SunPower (Nasdaq: SPWRA, SPWRB) just announced financial results for its 2010 fourth quarter and fiscal year.
"2010 was a great year for SunPower," said Tom Werner, the company's CEO, during the earnings call this afternoon.
Fourth-quarter net income was $152.3 million compared with $8.5 million a year ago. Revenue rose 71 percent to $937.1 million from $547.9 million last year. SunPower shares closed at $17.43 on the Nasdaq, up 29 cents, or 1.7 percent.
2010 revenue grew a whopping 46 percent to $2.22 billion from $1.52 billion in 2009. The company shipped 546 megawatts in 2010 with a gross margin of 23 percent.

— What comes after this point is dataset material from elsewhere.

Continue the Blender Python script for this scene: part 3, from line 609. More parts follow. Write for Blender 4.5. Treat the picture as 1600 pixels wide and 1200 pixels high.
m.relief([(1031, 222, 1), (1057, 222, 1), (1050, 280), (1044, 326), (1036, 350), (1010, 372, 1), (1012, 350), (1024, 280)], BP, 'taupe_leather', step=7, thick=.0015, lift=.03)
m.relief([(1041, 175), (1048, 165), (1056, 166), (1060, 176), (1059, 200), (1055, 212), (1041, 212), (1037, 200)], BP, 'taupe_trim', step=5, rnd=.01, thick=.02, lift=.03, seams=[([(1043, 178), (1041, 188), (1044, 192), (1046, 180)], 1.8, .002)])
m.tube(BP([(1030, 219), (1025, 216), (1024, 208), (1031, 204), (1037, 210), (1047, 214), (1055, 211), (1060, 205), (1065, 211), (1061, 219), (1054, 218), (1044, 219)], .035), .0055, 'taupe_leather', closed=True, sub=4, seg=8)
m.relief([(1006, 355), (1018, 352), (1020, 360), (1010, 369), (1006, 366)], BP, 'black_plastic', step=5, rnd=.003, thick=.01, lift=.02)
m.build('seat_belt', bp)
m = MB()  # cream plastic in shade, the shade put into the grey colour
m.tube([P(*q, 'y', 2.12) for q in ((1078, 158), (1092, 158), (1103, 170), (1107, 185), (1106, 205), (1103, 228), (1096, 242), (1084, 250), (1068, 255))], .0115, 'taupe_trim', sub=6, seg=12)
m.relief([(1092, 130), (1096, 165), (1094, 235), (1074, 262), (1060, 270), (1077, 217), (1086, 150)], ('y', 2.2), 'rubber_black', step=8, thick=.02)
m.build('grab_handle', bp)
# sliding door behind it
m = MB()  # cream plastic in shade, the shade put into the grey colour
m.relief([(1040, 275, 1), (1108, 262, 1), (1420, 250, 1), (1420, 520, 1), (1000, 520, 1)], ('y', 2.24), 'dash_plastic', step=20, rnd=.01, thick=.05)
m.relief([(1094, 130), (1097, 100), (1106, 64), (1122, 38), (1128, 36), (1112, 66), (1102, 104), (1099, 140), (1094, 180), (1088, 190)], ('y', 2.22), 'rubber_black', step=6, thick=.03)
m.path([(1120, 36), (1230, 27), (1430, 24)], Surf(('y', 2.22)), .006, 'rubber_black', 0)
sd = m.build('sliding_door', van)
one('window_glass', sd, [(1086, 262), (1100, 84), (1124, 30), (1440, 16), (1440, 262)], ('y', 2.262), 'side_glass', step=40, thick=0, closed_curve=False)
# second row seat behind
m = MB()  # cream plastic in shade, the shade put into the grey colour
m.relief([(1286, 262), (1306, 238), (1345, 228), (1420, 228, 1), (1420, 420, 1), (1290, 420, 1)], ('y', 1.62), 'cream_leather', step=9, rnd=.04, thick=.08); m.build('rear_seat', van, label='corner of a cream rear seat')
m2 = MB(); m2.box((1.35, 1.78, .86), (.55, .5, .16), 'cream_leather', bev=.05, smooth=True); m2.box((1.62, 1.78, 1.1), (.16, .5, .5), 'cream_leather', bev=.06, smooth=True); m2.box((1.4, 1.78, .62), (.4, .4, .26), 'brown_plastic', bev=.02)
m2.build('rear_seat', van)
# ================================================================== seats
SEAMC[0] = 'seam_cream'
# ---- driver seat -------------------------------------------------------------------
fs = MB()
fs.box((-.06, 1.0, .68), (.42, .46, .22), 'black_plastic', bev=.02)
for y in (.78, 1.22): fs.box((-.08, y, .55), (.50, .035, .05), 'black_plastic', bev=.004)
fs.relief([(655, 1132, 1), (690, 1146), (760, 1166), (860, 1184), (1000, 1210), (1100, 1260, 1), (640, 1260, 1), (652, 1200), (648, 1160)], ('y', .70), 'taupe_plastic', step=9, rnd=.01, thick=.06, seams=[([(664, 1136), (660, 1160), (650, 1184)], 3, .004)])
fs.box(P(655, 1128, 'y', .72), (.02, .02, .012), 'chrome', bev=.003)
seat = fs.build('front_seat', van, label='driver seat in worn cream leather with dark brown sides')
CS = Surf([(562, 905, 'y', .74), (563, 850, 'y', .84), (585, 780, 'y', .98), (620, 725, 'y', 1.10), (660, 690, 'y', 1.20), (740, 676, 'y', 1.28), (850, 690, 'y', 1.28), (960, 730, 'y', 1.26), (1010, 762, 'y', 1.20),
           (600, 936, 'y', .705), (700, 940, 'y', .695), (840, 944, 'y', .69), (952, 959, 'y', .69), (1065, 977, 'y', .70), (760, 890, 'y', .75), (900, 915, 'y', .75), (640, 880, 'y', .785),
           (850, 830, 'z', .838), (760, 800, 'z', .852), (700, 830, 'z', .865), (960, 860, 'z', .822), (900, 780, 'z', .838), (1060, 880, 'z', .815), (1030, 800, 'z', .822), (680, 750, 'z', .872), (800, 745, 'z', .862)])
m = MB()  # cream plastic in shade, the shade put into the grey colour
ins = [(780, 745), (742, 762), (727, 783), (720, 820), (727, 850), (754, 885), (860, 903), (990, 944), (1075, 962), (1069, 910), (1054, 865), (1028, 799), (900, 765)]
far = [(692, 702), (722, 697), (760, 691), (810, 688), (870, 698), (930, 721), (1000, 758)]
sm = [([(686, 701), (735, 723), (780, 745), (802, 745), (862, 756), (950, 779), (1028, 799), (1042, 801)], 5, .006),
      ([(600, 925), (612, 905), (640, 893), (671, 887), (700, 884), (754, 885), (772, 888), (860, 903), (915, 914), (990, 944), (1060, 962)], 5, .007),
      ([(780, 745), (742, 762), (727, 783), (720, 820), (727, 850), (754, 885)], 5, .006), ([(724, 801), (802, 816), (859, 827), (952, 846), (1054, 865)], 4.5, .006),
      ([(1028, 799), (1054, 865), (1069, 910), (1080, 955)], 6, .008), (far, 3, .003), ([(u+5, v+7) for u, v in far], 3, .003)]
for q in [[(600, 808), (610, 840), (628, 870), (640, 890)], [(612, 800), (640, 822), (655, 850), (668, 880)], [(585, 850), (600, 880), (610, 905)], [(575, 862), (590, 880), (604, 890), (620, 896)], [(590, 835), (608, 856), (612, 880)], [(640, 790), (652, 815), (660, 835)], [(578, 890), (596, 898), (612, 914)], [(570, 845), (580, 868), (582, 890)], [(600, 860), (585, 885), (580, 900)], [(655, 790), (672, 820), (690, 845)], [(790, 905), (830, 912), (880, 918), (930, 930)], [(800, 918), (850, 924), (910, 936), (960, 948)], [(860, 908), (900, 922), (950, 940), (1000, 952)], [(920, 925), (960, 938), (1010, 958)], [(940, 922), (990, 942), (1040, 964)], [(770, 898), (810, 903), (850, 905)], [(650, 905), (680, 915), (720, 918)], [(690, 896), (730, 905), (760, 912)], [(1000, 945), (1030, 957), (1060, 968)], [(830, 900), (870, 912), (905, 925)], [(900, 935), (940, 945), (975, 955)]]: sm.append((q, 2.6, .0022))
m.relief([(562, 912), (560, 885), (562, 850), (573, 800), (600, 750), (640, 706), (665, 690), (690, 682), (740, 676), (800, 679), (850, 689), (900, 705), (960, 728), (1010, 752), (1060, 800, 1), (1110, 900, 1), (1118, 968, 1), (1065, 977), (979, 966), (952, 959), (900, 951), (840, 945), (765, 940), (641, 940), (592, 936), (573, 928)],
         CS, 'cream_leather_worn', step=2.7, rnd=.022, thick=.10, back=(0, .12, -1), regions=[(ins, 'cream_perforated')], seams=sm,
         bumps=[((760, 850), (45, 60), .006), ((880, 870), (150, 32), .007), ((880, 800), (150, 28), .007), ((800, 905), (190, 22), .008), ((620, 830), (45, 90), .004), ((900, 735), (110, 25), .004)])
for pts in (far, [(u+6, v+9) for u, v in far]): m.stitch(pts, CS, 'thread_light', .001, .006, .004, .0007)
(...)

Guidance for 2011: The firm is fully allocated for the year and the firm raised the revenue and guidance for the first quarter of 2011 to $475 million to $525 million. SunPower raised guidance for the full year to $2.8 billion to $2.95 billion at a gross margin of 19 percent to 21 percent.
The CEO also said, "Due to the success of our accelerated cost reduction roadmap, we are on plan to achieve our efficiency-adjusted panel cost goal of $1.08 per watt in the fourth quarter of 2011."
Key milestones achieved since the third quarter of 2010:
- Announced agreement to sell 250-megawatt California Valley Solar Ranch power plant to NRG Solar
- Executed industry’s first publicly rated solar project bonds, approximately euro 195 million, and sold 72-megawatt Montalto Solar Park
- Dedicated 1,400-megawatt Fab 3 joint venture in Malaysia with AU Optronics
- Signed three power purchase agreements with Southern California Edison totaling 711 megawatts
- Expanded global utility and power plant pipeline to more than 5 gigawatts in 2010
- Achieved record North American commercial backlog -- 90 percent booked for 2011
- Awarded largest school contract in the US -- 11 megawatts DC at 51 schools
- Added approximately 500 partners to global dealer network in 2010 -- exited year with 1,500 partners
The firm has targeted $1.00 per watt cost by 2014 and continues its work on a low concentration architecture.
SunPower continues to beat guidance and grow despite the commodity nature of the PV business because it controls a multi-national pipeline of utility-scale projects as well as leading in market share in several U.S. solar sectors.